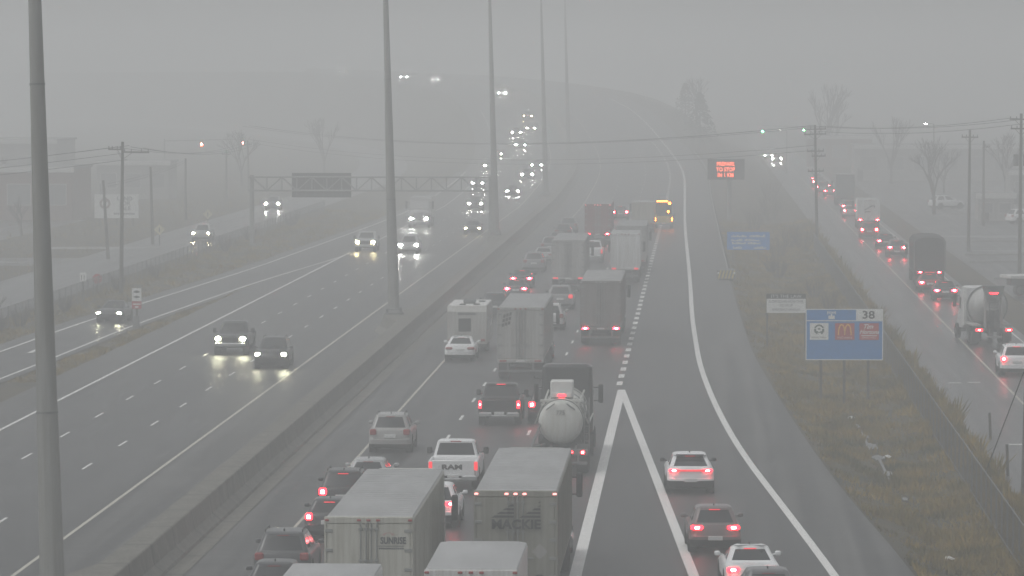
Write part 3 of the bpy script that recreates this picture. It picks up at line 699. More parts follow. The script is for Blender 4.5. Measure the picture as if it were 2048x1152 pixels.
def mixer(name='concrete_mixer_truck'):
    root = empty(name)
    # drum: pear shape tilted back
    n = 28; axis0 = Vector((0, 1.3, 2.65)); d = Vector((0, 1, -.16)).normalized(); up_ = Vector((0, .16, 1)).normalized()
    prof_ = [(0, .55), (.1, .62), (.9, .95), (1.7, 1.24), (2.7, 1.27), (3.7, 1.05), (4.3, .7), (4.45, .3)]
    m = MB(); m.loft([[axis0 + d * t + Vector((1, 0, 0)) * r * math.cos(2 * math.pi * i / n) + up_ * r * math.sin(2 * math.pi * i / n) for i in range(n)] for t, r in prof_]); m.build('drum', 'conveyor', root, True, 30)
    MB().lathe_y([(2.95, 1.27), (2.95, 1.32), (3.15, 1.32), (3.15, 1.27)], 0, 2.36, 28, False).build('drum_ring', 'signback', root)
    m = MB(); m.loft([[(x, y, z) for x, y in ((-.7 * k, .55 - .25 * k), (.7 * k, .55 - .25 * k), (.6 * k, 1.45), (-.6 * k, 1.45))] for z, k in ((2.75, .5), (3.3, .8), (3.75, 1.0))]); m.build('hopper', 'signback', root)
    m = MB()
    for s in (-1, 1): m.box(s * .52 - .06, s * .52 + .06, .4, .62, 1.1, 3.2)
    m.cbox(-.6, .6, .38, .64, 3.2, 3.4, .02); m.build('rear_frame', 'cladding', root)
    m = MB()
    for k in range(8): m.box(-.24, .24, .30, .34, .7 + k * .33, .76 + k * .33)
    for s in (-1, 1): m.box(s * .27 - .03, s * .27 + .03, .29, .35, .45, 3.3)
    m.build('ladder', 'signback', root)
    m = MB(); m.add([(-.32, .2, 2.3), (.32, .2, 2.3), (.32, -.1, 1.1), (-.32, -.1, 1.1), (0, .32, 2.2), (0, .05, 1.0)], [(0, 4, 5, 3), (4, 1, 2, 5), (3, 5, 4, 0), (5, 2, 1, 4)]); m.build('chute', 'dark', root)
    for s in (-1, 1):
        MB().cbox(min(s * .7, s * 1.24), max(s * .7, s * 1.24), .9, 4.2, 1.15, 1.32, .05).build('fender', 'cladding', root)
        MB().cbox(min(s * .74, s * 1.14), max(s * .74, s * 1.14), .1, .18, .92, 1.06, .02).build('tail_light', 'redlens', root)
        MB().cbox(min(s * .6, s * 1.2), max(s * .6, s * 1.2), .18, .3, .85, 1.1, .02).build('light_bracket', 'steel', root)
        MB().box(min(s * .7, s * 1.2), max(s * .7, s * 1.2), .8, .82, .25, .95).build('mud_flap', 'rubber', root)
    MB().cbox(-.3, .3, .34, .39, 3.23, 3.36, .02).build('brake_light', 'redlens', root)
    MB().cbox(-1.24, -.98, 4.9, 5.5, 1.0, 3.5, .04).build('water_tank', 'fascia', root)
    MB().cbox(-.5, .5, .0, .12, .5, .62, .02).build('rear_bumper', 'steel', root)
    chassis(root, .3, 8.6); cab(root, 5.7, False, 3.5); truck_wheels(root, (1.9, 3.2), front=8.6)
    note_kids(root); return root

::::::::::

Return the full material word for word. Do not include the pictures.

* _FULL ANSWER_:
Write part 3 of the bpy script that recreates this picture. It picks up at line 699. More parts follow. The script is for Blender 4.5. Measure the picture as if it were 2048x1152 pixels.
def mixer(name='concrete_mixer_truck'):
    root = empty(name)
    # drum: pear shape tilted back
    n = 28; axis0 = Vector((0, 1.3, 2.65)); d = Vector((0, 1, -.16)).normalized(); up_ = Vector((0, .16, 1)).normalized()
    prof_ = [(0, .55), (.1, .62), (.9, .95), (1.7, 1.24), (2.7, 1.27), (3.7, 1.05), (4.3, .7), (4.45, .3)]
    m = MB(); m.loft([[axis0 + d * t + Vector((1, 0, 0)) * r * math.cos(2 * math.pi * i / n) + up_ * r * math.sin(2 * math.pi * i / n) for i in range(n)] for t, r in prof_]); m.build('drum', 'conveyor', root, True, 30)
    MB().lathe_y([(2.95, 1.27), (2.95, 1.32), (3.15, 1.32), (3.15, 1.27)], 0, 2.36, 28, False).build('drum_ring', 'signback', root)
    m = MB(); m.loft([[(x, y, z) for x, y in ((-.7 * k, .55 - .25 * k), (.7 * k, .55 - .25 * k), (.6 * k, 1.45), (-.6 * k, 1.45))] for z, k in ((2.75, .5), (3.3, .8), (3.75, 1.0))]); m.build('hopper', 'signback', root)
    m = MB()
    for s in (-1, 1): m.box(s * .52 - .06, s * .52 + .06, .4, .62, 1.1, 3.2)
    m.cbox(-.6, .6, .38, .64, 3.2, 3.4, .02); m.build('rear_frame', 'cladding', root)
    m = MB()
    for k in range(8): m.box(-.24, .24, .30, .34, .7 + k * .33, .76 + k * .33)
    for s in (-1, 1): m.box(s * .27 - .03, s * .27 + .03, .29, .35, .45, 3.3)
    m.build('ladder', 'signback', root)
    m = MB(); m.add([(-.32, .2, 2.3), (.32, .2, 2.3), (.32, -.1, 1.1), (-.32, -.1, 1.1), (0, .32, 2.2), (0, .05, 1.0)], [(0, 4, 5, 3), (4, 1, 2, 5), (3, 5, 4, 0), (5, 2, 1, 4)]); m.build('chute', 'dark', root)
    for s in (-1, 1):
        MB().cbox(min(s * .7, s * 1.24), max(s * .7, s * 1.24), .9, 4.2, 1.15, 1.32, .05).build('fender', 'cladding', root)
        MB().cbox(min(s * .74, s * 1.14), max(s * .74, s * 1.14), .1, .18, .92, 1.06, .02).build('tail_light', 'redlens', root)
        MB().cbox(min(s * .6, s * 1.2), max(s * .6, s * 1.2), .18, .3, .85, 1.1, .02).build('light_bracket', 'steel', root)
        MB().box(min(s * .7, s * 1.2), max(s * .7, s * 1.2), .8, .82, .25, .95).build('mud_flap', 'rubber', root)
    MB().cbox(-.3, .3, .34, .39, 3.23, 3.36, .02).build('brake_light', 'redlens', root)
    MB().cbox(-1.24, -.98, 4.9, 5.5, 1.0, 3.5, .04).build('water_tank', 'fascia', root)
    MB().cbox(-.5, .5, .0, .12, .5, .62, .02).build('rear_bumper', 'steel', root)
    chassis(root, .3, 8.6); cab(root, 5.7, False, 3.5); truck_wheels(root, (1.9, 3.2), front=8.6)
    note_kids(root); return root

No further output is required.